Source records:
______________________________

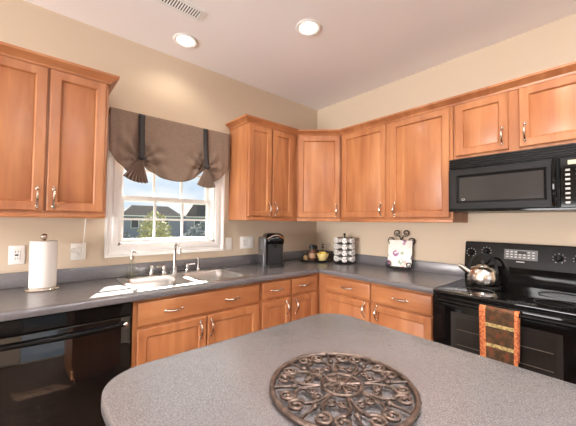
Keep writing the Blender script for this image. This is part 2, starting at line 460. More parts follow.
# island
t = thing('kitchen_island', 'grey speckled laminate kitchen island with rounded corners, in front', 'island', (-2.02, -2.4, 0))
def rrect(x0, x1, y0, y1, r, n=10):
    P = []
    for cx, cy, a0 in ((x1-r, y1-r, 0), (x0+r, y1-r, 90), (x0+r, y0+r, 180), (x1-r, y0+r, 270)):
        for k in range(n+1): a = radians(a0+90*k/n); P.append((cx+r*cos(a), cy+r*sin(a)))
    return P
MB().prism(rrect(-.485, .487, -.95, .862, .13), 'z', CZ0, CZ1, bev=.005).build('top', LAM, t, smooth=40)
m = MB(); m.box(-.30, .44, -.85, .60, .1, CZ0-.001, .003, 1); m.build('body', WOOD, t)
MB().box(-.24, .38, -.8, .54, 0, .1).build('toe_kick', WOODI, t, smooth=0)

# ------------------------------------------------------------------ dishwasher
t = thing('dishwasher', 'black dishwasher with a long bar handle, under the worktop', 'dishwasher', (-2.488, -.002, 0))
MB().box(-.298, .298, -.57, -.02, .09, .872).build('body', BLACKM, t, smooth=0)
MB().box(-.296, .296, -.612, -.571, .105, .792, .006).build('door', DWB, t)
c = MB().prism([(-.571, .796), (-.612, .796), (-.616, .803), (-.612, .866), (-.571, .870)], 'x', -.296, .296, .002).build('control_panel', BLACK, t)
MB().box(-.296, .296, -.545, -.50, 0, .104).build('kick_plate', BLACKM, t, smooth=0)
pts = [(-.262+.524*k/20, -.640-.026*sin(pi*k/20), .757) for k in range(21)]
hd = MB().tube([(-.262, -.610, .757)]+pts+[(.262, -.610, .757)], .0105, 10).build('handle', BLACK, t)
for sx in (-1, 1): MB().ball((sx*.262, -.642, .757), .0145, seg=12).build('end_cap', CHROME, hd)

# ------------------------------------------------------------------ stove
SYC = -2.042                                       # stove centre along the wall; local x = -world y
t = thing('stove', 'black electric range with glass cooktop and rear control panel', 'stove', (0, SYC, 0), BW)
hw = .379
MB().box(-hw, hw, -.628, -.012, .06, .893).build('body', BLACKM, t, smooth=0)
m = MB().prism(rrect(-hw, hw, -.672, -.09, .012), 'z', .894, .917, .004); m.build('cooktop', BLACKG, t)
RING = mat('burner_ring', (.045, .045, .045), .3)
for (bx, by, br) in ((-.19, -.50, .105), (.19, -.50, .085), (-.19, -.24, .08), (.19, -.24, .105)):
    m = MB(); m.tube([(bx+br*cos(2*pi*k/40), by+br*sin(2*pi*k/40), .9171) for k in range(40)], .0012, 4, True, .4); m.build('burner_ring', RING, t)
bgp = MB().prism([(-.012, .90), (-.012, 1.205), (-.055, 1.205), (-.066, 1.198), (-.095, 1.04), (-.095, .90)], 'x', -hw, hw, .004)
bk = bgp.build('back_panel', BLACK, t, smooth=0)
sl = Vector((0, -.029, -.158)).normalized(); nrm = Vector((0, -.158, .029)).normalized()
def onpanel(u, v, off=0.0): return Vector((u, -.066, 1.198)) + sl*v + nrm*off      # v = distance down the slope
def panel_box(u0, u1, v0, v1, th, material, name, parent):
    m = MB(); vs = []
    for off in (-.002, th):
        vs.append([m.bm.verts.new(onpanel(u, v, off)) for u, v in ((u0, v0), (u1, v0), (u1, v1), (u0, v1))])
    A, B = vs; m.bm.faces.new(A[::-1]); m.bm.faces.new(B)
    for k in range(4): m.bm.faces.new((A[k], A[(k+1) % 4], B[(k+1) % 4], B[k]))
    bmesh.ops.recalc_face_normals(m.bm, faces=list(m.bm.faces))
    return m.build(name, material, parent, smooth=0)
GREYP = mat('panel_grey', (.10, .10, .10), .3)
MARK = mat('pale_marking', (.55, .53, .5), .5)
dp = panel_box(-.125, .06, .035, .105, .003, GREYP, 'display_panel', t)
panel_box(-.05, .0, .045, .064, .0036, BLACKG, 'display', dp)
for r_ in range(3):
    for c_ in range(7):
        u = -.113+.024*c_
        if r_ == 0 and -.06 < u < .005: continue
        panel_box(u, u+.013, .048+.018*r_, .055+.018*r_, .0038, MARK, 'key', dp)
panel_box(-.055, -.01, .116, .122, .001, MARK, 'marking', t)
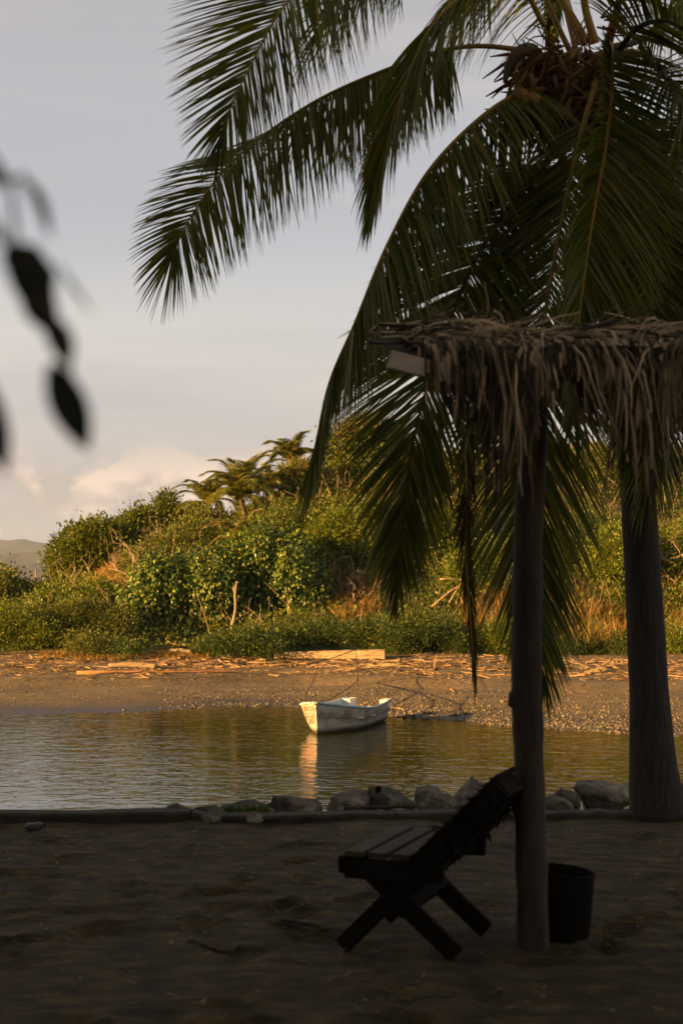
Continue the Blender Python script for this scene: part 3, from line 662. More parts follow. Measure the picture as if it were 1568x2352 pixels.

______________________________

What you need to do: Return each line exactly as written. Any picture gets left out.

Finished task:
Keep writing the Blender script for this image. This is part 2, starting at line 460. More parts follow.
# island
t = thing('kitchen_island', 'grey speckled laminate kitchen island with rounded corners, in front', 'island', (-2.02, -2.4, 0))
def rrect(x0, x1, y0, y1, r, n=10):
    P = []
    for cx, cy, a0 in ((x1-r, y1-r, 0), (x0+r, y1-r, 90), (x0+r, y0+r, 180), (x1-r, y0+r, 270)):
        for k in range(n+1): a = radians(a0+90*k/n); P.append((cx+r*cos(a), cy+r*sin(a)))
    return P
MB().prism(rrect(-.485, .487, -.95, .862, .13), 'z', CZ0, CZ1, bev=.005).build('top', LAM, t, smooth=40)
m = MB(); m.box(-.30, .44, -.85, .60, .1, CZ0-.001, .003, 1); m.build('body', WOOD, t)
MB().box(-.24, .38, -.8, .54, 0, .1).build('toe_kick', WOODI, t, smooth=0)

# ------------------------------------------------------------------ dishwasher
t = thing('dishwasher', 'black dishwasher with a long bar handle, under the worktop', 'dishwasher', (-2.488, -.002, 0))
MB().box(-.298, .298, -.57, -.02, .09, .872).build('body', BLACKM, t, smooth=0)
MB().box(-.296, .296, -.612, -.571, .105, .792, .006).build('door', DWB, t)
c = MB().prism([(-.571, .796), (-.612, .796), (-.616, .803), (-.612, .866), (-.571, .870)], 'x', -.296, .296, .002).build('control_panel', BLACK, t)
MB().box(-.296, .296, -.545, -.50, 0, .104).build('kick_plate', BLACKM, t, smooth=0)
pts = [(-.262+.524*k/20, -.640-.026*sin(pi*k/20), .757) for k in range(21)]
hd = MB().tube([(-.262, -.610, .757)]+pts+[(.262, -.610, .757)], .0105, 10).build('handle', BLACK, t)
for sx in (-1, 1): MB().ball((sx*.262, -.642, .757), .0145, seg=12).build('end_cap', CHROME, hd)

# ------------------------------------------------------------------ stove
SYC = -2.042                                       # stove centre along the wall; local x = -world y
t = thing('stove', 'black electric range with glass cooktop and rear control panel', 'stove', (0, SYC, 0), BW)
hw = .379
MB().box(-hw, hw, -.628, -.012, .06, .893).build('body', BLACKM, t, smooth=0)
m = MB().prism(rrect(-hw, hw, -.672, -.09, .012), 'z', .894, .917, .004); m.build('cooktop', BLACKG, t)
RING = mat('burner_ring', (.045, .045, .045), .3)
for (bx, by, br) in ((-.19, -.50, .105), (.19, -.50, .085), (-.19, -.24, .08), (.19, -.24, .105)):
    m = MB(); m.tube([(bx+br*cos(2*pi*k/40), by+br*sin(2*pi*k/40), .9171) for k in range(40)], .0012, 4, True, .4); m.build('burner_ring', RING, t)
bgp = MB().prism([(-.012, .90), (-.012, 1.205), (-.055, 1.205), (-.066, 1.198), (-.095, 1.04), (-.095, .90)], 'x', -hw, hw, .004)
bk = bgp.build('back_panel', BLACK, t, smooth=0)
sl = Vector((0, -.029, -.158)).normalized(); nrm = Vector((0, -.158, .029)).normalized()
def onpanel(u, v, off=0.0): return Vector((u, -.066, 1.198)) + sl*v + nrm*off      # v = distance down the slope
def panel_box(u0, u1, v0, v1, th, material, name, parent):
    m = MB(); vs = []
    for off in (-.002, th):
        vs.append([m.bm.verts.new(onpanel(u, v, off)) for u, v in ((u0, v0), (u1, v0), (u1, v1), (u0, v1))])
    A, B = vs; m.bm.faces.new(A[::-1]); m.bm.faces.new(B)
    for k in range(4): m.bm.faces.new((A[k], A[(k+1) % 4], B[(k+1) % 4], B[k]))
    bmesh.ops.recalc_face_normals(m.bm, faces=list(m.bm.faces))
    return m.build(name, material, parent, smooth=0)
GREYP = mat('panel_grey', (.10, .10, .10), .3)
MARK = mat('pale_marking', (.55, .53, .5), .5)
dp = panel_box(-.125, .06, .035, .105, .003, GREYP, 'display_panel', t)
panel_box(-.05, .0, .045, .064, .0036, BLACKG, 'display', dp)
for r_ in range(3):
    for c_ in range(7):
        u = -.113+.024*c_
        if r_ == 0 and -.06 < u < .005: continue
        panel_box(u, u+.013, .048+.018*r_, .055+.018*r_, .0038, MARK, 'key', dp)
panel_box(-.055, -.01, .116, .122, .001, MARK, 'marking', t)
Continue the Blender Python script for this scene: part 3, from line 662. More parts follow. Measure the picture as if it were 1568x2352 pixels.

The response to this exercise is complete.